Right, so you don't want to foul the re-rolls.

speaker
John Albright
President and Chief Executive Officer

Well, we don't want to pay a check to the IRS. We'd rather give it to our shareholders.

speaker
Barry Oxford
Analyst, Colliers International

Right, right, right. And then, you know, one thing that I noticed... you know, in the press release was the credit-rated tenants. Now, your investment-grade tenants, you know, the percent of the portfolio was still roughly the same, but you had a fairly good drop with the credit-rated tenants. What was going on there?

speaker
Philip Mays
Chief Financial Officer

Just the credit-rated as a percent of the total portfolio. So at the end of the last quarter, it was 51%.

speaker
Barry Oxford
Analyst, Colliers International

Yeah, Bill, it went from... Yeah, it went from 81 to 66. Oh, from credit rating.

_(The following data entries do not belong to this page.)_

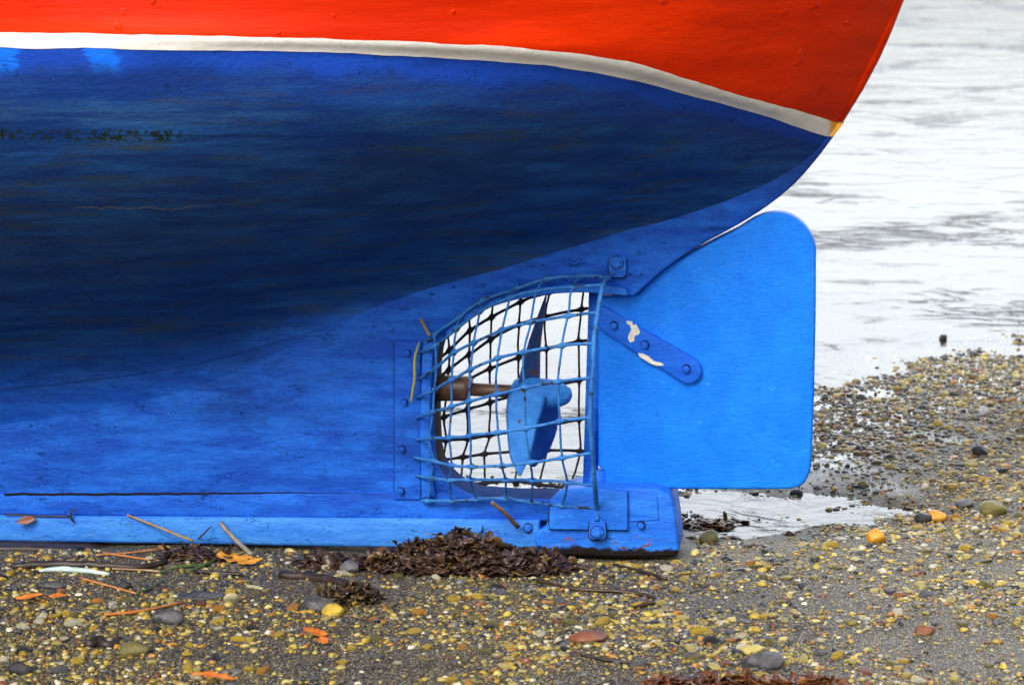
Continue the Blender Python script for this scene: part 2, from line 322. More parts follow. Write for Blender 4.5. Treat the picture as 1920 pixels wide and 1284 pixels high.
# ------------------------------------------------------------------ ground, water
WL = [G(880, 925), G(1330, 800), G(1560, 700), G(1920, 628)]
A_, B_ = WL[0][:2], WL[3][:2]; wd = (B_-A_)/np.linalg.norm(B_-A_); wn = np.array([-wd[1], wd[0]])
WATER_Z = -.030
PUD = G(1500, 958, -.03); PUD2 = G(1375, 992, -.03)
def gz(x, y, detail=True):
    x = np.asarray(x, float); y = np.asarray(y, float)
    d = (x-A_[0])*wn[0]+(y-A_[1])*wn[1]
    d = d + .10*np.sin(1.9*((x-A_[0])*wd[0]+(y-A_[1])*wd[1])+.6)
    d2 = y-.95+.05*np.sin(3*x); m_ = np.minimum(d, d2); d = m_-.12*np.log(np.exp(-(d-m_)/.12)+np.exp(-(d2-m_)/.12))
    k = .22; t = (d+.75)/k; z = -.040*k*np.where(t > 30, t, np.log1p(np.exp(np.clip(t, -60, 30))))
    z = np.maximum(z, -1.2)
    if detail: z = z + .006*np.sin(5.1*x+1.3*y)*np.sin(3.7*y-1.1*x+.5) + .004*np.sin(11*x+2)*np.sin(9*y+7*x)
    b1 = np.exp(-((x-PUD[0]-.06)/.66)**2-((y-PUD[1])/.30)**2); b2 = np.exp(-((x-PUD2[0])/.22)**2-((y-PUD2[1])/.20)**2)
    z = z-(.037+.012*np.sin(19*x+3)*np.sin(23*y+1.7*x))*np.maximum(b1, b2)                # shallow basin behind the heel that holds seawater
    z = z-.013*np.exp(-(np.maximum(0, np.abs(x+1.30)-1.72)/.10)**2-(np.maximum(0, np.abs(y)-.10)/.10)**2)   # scour round the heel
    return z
def grid_axis(lo, hi, fine_lo, fine_hi, step, n):
    a = fine_lo-(np.geomspace(1, 1+fine_lo-lo, n)-1)[::-1]; b = np.arange(fine_lo, fine_hi, step); c = fine_hi+np.geomspace(1, 1+hi-fine_hi, n)-1
    return np.unique(np.concatenate([a, b, c]))
def sheet(name, xs, ys, zf, mat):
    X, Y = np.meshgrid(xs, ys); Z = zf(X, Y); n, m = X.shape
    v = np.stack([X, Y, Z], -1).reshape(-1, 3); i = np.arange(n*m).reshape(n, m)
    f = np.stack([i[:-1, :-1], i[:-1, 1:], i[1:, 1:], i[1:, :-1]], -1).reshape(-1, 4)
    o = link(name, v, f, mat); tag(o, kind='structure'); return o
def sand_mat():
    s = NT('wet_gritty_sand'); x = s.xyz()
    px, py = (A_+wn*-.1)
    d = s.math('ADD', s.math('MULTIPLY', s.math('SUBTRACT', x[0], float(A_[0])), float(wn[0])), s.math('MULTIPLY', s.math('SUBTRACT', x[1], float(A_[1])), float(wn[1])))
    big = s.noise(1.7, 4, .6); mid = s.noise(14, 5, .65); grit = s.noise(170, 3, .6); gr2 = s.vor(210)
    d = s.math('MINIMUM', d, s.math('SUBTRACT', x[1], 1.05))
    wet = s.ramp(s.math('ADD', d, s.math('MULTIPLY', s.math('SUBTRACT', big, .5), 1.5)), -1.05, -.45)
    dry = s.mix(s.ramp(grit, .3, .7), (.017, .015, .012), (.062, .052, .040))
    dry = s.mix(s.ramp(mid, .4, .7), dry, (.034, .031, .029))
    spk = s.vor(330, out='Color'); sp = s.xyz(spk)
    dry = s.mix(s.ramp(sp[0], .82, .84, 0, .9), dry, (.26, .20, .07)); dry = s.mix(s.ramp(sp[1], .90, .92, 0, .8), dry, (.50, .47, .40)); dry = s.mix(s.ramp(sp[2], .84, .86, 0, .8), dry, (.02, .02, .022))
    wetc = s.mix(s.ramp(grit, .3, .7), (.024, .022, .021), (.065, .060, .053))
    col = s.mix(wet, dry, wetc)
    film = s.ramp(s.noise(5, 5, .7, s.map((1, 1.6, 1), (3, 1, 0))), .33, .47)
    rough = s.math('ADD', s.math('MULTIPLY', s.math('MULTIPLY', wet, film), -.42), .52)
    h = s.math('ADD', s.math('MULTIPLY', gr2, .5), s.math('ADD', s.math('MULTIPLY', grit, .7), s.math('MULTIPLY', mid, 1.6)))
    q = s.n('ShaderNodeBump'); q.inputs['Distance'].default_value = .004; s.l(h, q.inputs['Height'])
    s.l(s.math('ADD', s.math('MULTIPLY', s.math('MULTIPLY', wet, film), -.85), .95), q.inputs['Strength'])
    return s.done(col, rough, q.outputs[0], s.math('ADD', s.math('MULTIPLY', wet, .35), .15))
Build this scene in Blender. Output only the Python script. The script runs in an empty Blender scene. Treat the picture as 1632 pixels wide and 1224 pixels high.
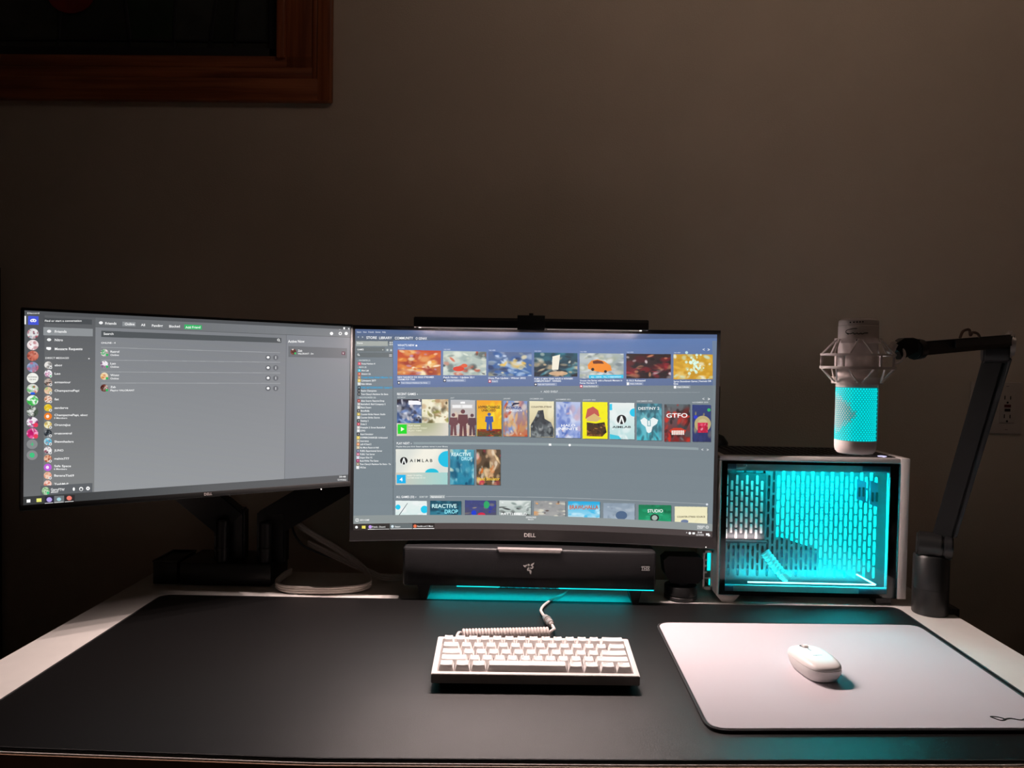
import bpy, bmesh, math, random
import numpy as np
from mathutils import Vector, Matrix
R = math.radians
PI = math.pi
sc = bpy.context.scene
C = sc.collection
random.seed(7)

# ------------------------------------------------------------------ camera
yaw, pitch, roll = R(1.17), R(1.73), R(0.92)
fw = Vector((-math.sin(yaw)*math.cos(pitch), math.cos(yaw)*math.cos(pitch), -math.sin(pitch)))
r0 = fw.cross(Vector((0, 0, 1))).normalized()
u0 = r0.cross(fw)
rt = math.cos(roll)*r0 + math.sin(roll)*u0
up = rt.cross(fw)
cd = bpy.data.cameras.new('camera')
cd.sensor_width = 36; cd.lens = 1226/1632*36; cd.clip_start = 0.02
cam = bpy.data.objects.new('camera', cd); C.objects.link(cam)
cam.matrix_world = Matrix((( rt.x, up.x, -fw.x, 0), (rt.y, up.y, -fw.y, 0), (rt.z, up.z, -fw.z, 1.23), (0, 0, 0, 1)))
sc.camera = cam
# ------------------------------------------------------------------ world, lights, exposure
sc.view_settings.view_transform = 'Standard'; sc.view_settings.look = 'None'
sc.view_settings.exposure = 0; sc.view_settings.gamma = 1; sc.view_settings.use_curve_mapping = False
w = bpy.data.worlds.new('room_ambient'); sc.world = w; w.use_nodes = True
w.node_tree.nodes['Background'].inputs[0].default_value = (1.0, 0.72, 0.50, 1)
w.node_tree.nodes['Background'].inputs[1].default_value = 0.004
CYAN = (0.0, 0.80, 0.86)

def light(name, kind, loc, energy, col, size=(.1, .1), direction=(0, 0, -1), spread=PI):
    l = bpy.data.lights.new(name, kind); l.energy = energy; l.color = col
    if kind == 'AREA':
        l.shape = 'RECTANGLE'; l.size, l.size_y = size; l.spread = spread
    else:
        l.shadow_soft_size = size[0]
    o = bpy.data.objects.new(name, l); C.objects.link(o); o.location = loc
    o.rotation_euler = Vector(direction).to_track_quat('-Z', 'Y').to_euler()
    return o

BAR = light('monitor_lamp_light', 'AREA', (0.004, 1.459, 1.2945), 8.7, (1.0, 0.80, 0.745), (.40, .010), (0, -0.38, -1))
for lx, ly, e in ((-.19, -1, 2.0), (-.12, -1, 2.0), (-.05, -1, 2.0), (.19, 1, 1.0), (.12, 1, .9), (.05, 1, .8)):
    light('monitor_lamp_light', 'AREA', (lx, 1.458 if lx > .1 else 1.461, 1.2917 if lx > .1 else 1.2945), e, (1.0, 0.80, 0.745), (.007, .007), (ly*1.15, -0.62, -1), R(125))
ROOM = light('wall_fill_light', 'AREA', (.60, .40, 2.66), 1.75, (1.0, 0.76, 0.60), (.9, 0.4), (0, 1.0, -.15), R(115))  # added warm fill under the ceiling, brightens the back wall; no real lamp

# ------------------------------------------------------------------ materials
def mat(name, col, rough=.5, metal=0., emi=None, es=1., var=.06, scale=40., bump=0., bscale=400., spec=.5, coat=0., sheen=0.):
    m = bpy.data.materials.new(name); m.use_nodes = True
    nt = m.node_tree; b = nt.nodes['Principled BSDF']
    b.inputs['Roughness'].default_value = rough; b.inputs['Metallic'].default_value = metal
    b.inputs['Specular IOR Level'].default_value = spec
    b.inputs['Coat Weight'].default_value = coat
    b.inputs['Sheen Weight'].default_value = sheen
    if emi is None:
        tc = nt.nodes.new('ShaderNodeTexCoord'); n = nt.nodes.new('ShaderNodeTexNoise')
        n.inputs['Scale'].default_value = scale; n.inputs['Detail'].default_value = 4
        nt.links.new(tc.outputs['Object'], n.inputs['Vector'])
        rp = nt.nodes.new('ShaderNodeValToRGB')
        rp.color_ramp.elements[0].position = .3; rp.color_ramp.elements[1].position = .7
        rp.color_ramp.elements[0].color = tuple(c*(1-var) for c in col)+(1,)
        rp.color_ramp.elements[1].color = tuple(min(1, c*(1+var)) for c in col)+(1,)
        nt.links.new(n.outputs['Fac'], rp.inputs[0]); nt.links.new(rp.outputs[0], b.inputs['Base Color'])
        if bump:
            n2 = nt.nodes.new('ShaderNodeTexNoise'); n2.inputs['Scale'].default_value = bscale; n2.inputs['Detail'].default_value = 3
            nt.links.new(tc.outputs['Object'], n2.inputs['Vector'])
            bp = nt.nodes.new('ShaderNodeBump'); bp.inputs['Strength'].default_value = bump; bp.inputs['Distance'].default_value = .002
            nt.links.new(n2.outputs['Fac'], bp.inputs['Height']); nt.links.new(bp.outputs[0], b.inputs['Normal'])
    else:
        b.inputs['Base Color'].default_value = tuple(col)+(1,)
        b.inputs['Emission Color'].default_value = tuple(emi)+(1,)
        b.inputs['Emission Strength'].default_value = es
    return m

M = {}
M['wall'] = mat('wall_paint', (.62, .52, .43), .85, bump=.25, bscale=260, scale=6, var=.03)
M['ceil'] = mat('ceiling_paint', (.7, .68, .64), .9, scale=5)
M['floor'] = mat('dark_floor', (.10, .065, .045), .6, scale=8, var=.2)
M['desk'] = mat('white_laminate', (.78, .74, .70), .38, scale=30, var=.02, bump=.08, bscale=900)
M['edge'] = mat('brown_edge_band', (.42, .25, .16), .5, scale=60, var=.1)
M['steel'] = mat('painted_steel', (.6, .58, .56), .4, .2)
M['leather'] = mat('black_leatherette', (.0045, .0042, .0043), .40, scale=900, var=.3, bump=.25, bscale=1500, spec=.46)
M['stitch'] = mat('black_thread', (.02, .02, .021), .55, bump=.6, bscale=2500)
M['cloth'] = mat('white_pad_cloth', (.54, .505, .54), .8, scale=1500, var=.03, bump=.2, bscale=3000, spec=.2)
M['blk'] = mat('black_plastic', (.012, .012, .013), .42, scale=200, bump=.1, bscale=1500)
M['blkm'] = mat('matte_black_metal', (.014, .014, .014), .36, .0, bump=.1, bscale=1800)
M['bezel'] = mat('dark_bezel_plastic', (.022, .02, .02), .42, bump=.08, bscale=2500, spec=.6)
M['fabric'] = mat('black_speaker_fabric', (.013, .012, .014), .8, bump=.8, bscale=2600, spec=.3)
M['gloss'] = mat('gloss_black', (.006, .006, .006), .12)
M['silver'] = mat('brushed_silver', (.55, .50, .49), .3, .35, scale=200)
M['white'] = mat('white_plastic', (.80, .76, .74), .38, scale=60, var=.015)
M['cap'] = mat('white_keycap', (.92, .88, .86), .5, scale=300, var=.015, bump=.05, bscale=3000)
M['kcase'] = mat('white_keyboard_case', (.86, .80, .78), .35, scale=60, var=.02)
M['ink'] = mat('grey_legend_ink', (.16, .14, .14), .6)
M['shade'] = mat('dark_underside', (.02, .018, .018), .7)
M['cord'] = mat('white_braided_cord', (.78, .68, .65), .65, scale=1200, var=.08, bump=.5, bscale=2500)
M['cordg'] = mat('greyish_white_cable', (.60, .53, .48), .6, scale=300, var=.06)
M['chrome'] = mat('polished_metal', (.7, .68, .66), .22, 1.)
M['satin'] = mat('satin_metal', (.62, .58, .56), .35, .55)
M['armblk'] = mat('satin_black_arm', (.008, .008, .008), .55, bump=.1, bscale=1800, spec=.22)
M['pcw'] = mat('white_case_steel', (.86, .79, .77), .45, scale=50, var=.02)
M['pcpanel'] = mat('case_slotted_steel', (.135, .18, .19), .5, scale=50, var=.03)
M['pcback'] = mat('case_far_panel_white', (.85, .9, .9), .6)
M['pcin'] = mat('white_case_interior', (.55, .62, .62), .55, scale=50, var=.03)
M['pcdark'] = mat('dark_component', (.05, .05, .055), .45, var=.2)
M['pcblue'] = mat('blue_grey_component', (.10, .17, .24), .4, var=.15)
M['pcgrey'] = mat('warm_grey_component', (.70, .55, .53), .5, var=.1)
M['micw'] = mat('white_microphone_body', (.84, .74, .71), .5, scale=30, var=.02, bump=.1, bscale=1500)
M['micdots'] = mat('lit_cyan_grille', (.0, .1, .1), .5, emi=(0, .88, .91), es=1.0)
M['micdim'] = mat('dim_cyan_cell', (.4, .5, .5), .5, emi=(.05, .42, .42), es=1.)
M['micfaint'] = mat('faint_glow_cell', (.5, .5, .48), .5, emi=(.16, .20, .19), es=1.)  # cells without LED light, given a faint grey emission of their own
M['micback'] = mat('dim_cyan_mesh', (.05, .25, .25), .5, emi=(0.0, .26, .27), es=1.)
M['led'] = mat('cyan_led', (.1, .5, .5), .5, emi=(.03, 1., .98), es=3.)
M['ledw'] = mat('bright_cyan_white_led', (.1, .5, .5), .5, emi=(.22, 1., 1.), es=5.)
M['leds'] = mat('soundbar_led', (.0, .5, .5), .5, emi=(0.0, .62, .68), es=1.6)
M['diff'] = mat('lamp_diffuser', (.5, .45, .45), .4, emi=(.30, .25, .24), es=.7)
M['tip'] = mat('lamp_lit_tip', (.9, .9, .9), .4, emi=(1, .95, .9), es=1.3)
M['power'] = mat('lit_power_button', (.5, .5, .6), .4, emi=(.62, .6, .95), es=1.)
M['pilot'] = mat('white_pilot_led', (.8, .8, .8), .4, emi=(1, .95, .92), es=1.)
M['wallplate'] = mat('ivory_wallplate', (.56, .48, .43), .45, var=.02)
M['slot'] = mat('dark_slot', (.01, .008, .008), .8)
M['red'] = mat('dark_red_button', (.10, .012, .015), .5)
M['dred'] = mat('black_button', (.02, .008, .01), .5)
M['lead'] = mat('dark_lead', (.03, .03, .035), .5, .5)
M['chairf'] = mat('black_chair_fabric', (.013, .013, .014), .75, bump=.4, bscale=800)
M['chairg'] = mat('grey_chair_plastic', (.05, .05, .052), .5)
M['twine'] = mat('brown_cable_tie', (.14, .08, .06), .7)

# wood
def wood(name, dark, lite, stretch):
    m = bpy.data.materials.new(name); m.use_nodes = True; nt = m.node_tree; b = nt.nodes['Principled BSDF']
    tc = nt.nodes.new('ShaderNodeTexCoord'); mp = nt.nodes.new('ShaderNodeMapping'); mp.inputs['Scale'].default_value = stretch
    n = nt.nodes.new('ShaderNodeTexNoise'); n.inputs['Scale'].default_value = 5; n.inputs['Detail'].default_value = 6; n.inputs['Distortion'].default_value = .6
    rp = nt.nodes.new('ShaderNodeValToRGB'); rp.color_ramp.elements[0].position = .35; rp.color_ramp.elements[1].position = .65
    rp.color_ramp.elements[0].color = dark+(1,); rp.color_ramp.elements[1].color = lite+(1,)
    nt.links.new(tc.outputs['Object'], mp.inputs[0]); nt.links.new(mp.outputs[0], n.inputs['Vector'])
    nt.links.new(n.outputs['Fac'], rp.inputs[0]); nt.links.new(rp.outputs[0], b.inputs['Base Color'])
    b.inputs['Roughness'].default_value = .4
    return m
M['woodh'] = wood('red_oak_grain_across', (.20, .048, .016), (.40, .115, .038), (.6, 8, 14))
M['woodv'] = wood('red_oak_grain_upright', (.20, .048, .016), (.38, .11, .036), (14, 8, .6))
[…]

Yeah, yeah, the credit is fine.

speaker
Philip Mays
Chief Financial Officer

That was more, Barry, that's more the Walgreens and the like that used to have a credit rating dropping them that were very low and had gone from investment grade to not investment grade, but were still carrying a rating. It's more related to a couple of tenants like that that got home, Walgreens and such, dropping the credit rating altogether, and that's what caused that decrease. Okay. Makes sense.

speaker
Barry Oxford
Analyst, Colliers International

All right, guys. Thanks. Have a good weekend.

speaker
Operator
Conference Operator

You're welcome. And I'm not showing any further questions at this time. And as such, this does conclude today's presentation. We thank you for your participation. You may now disconnect and have a wonderful day.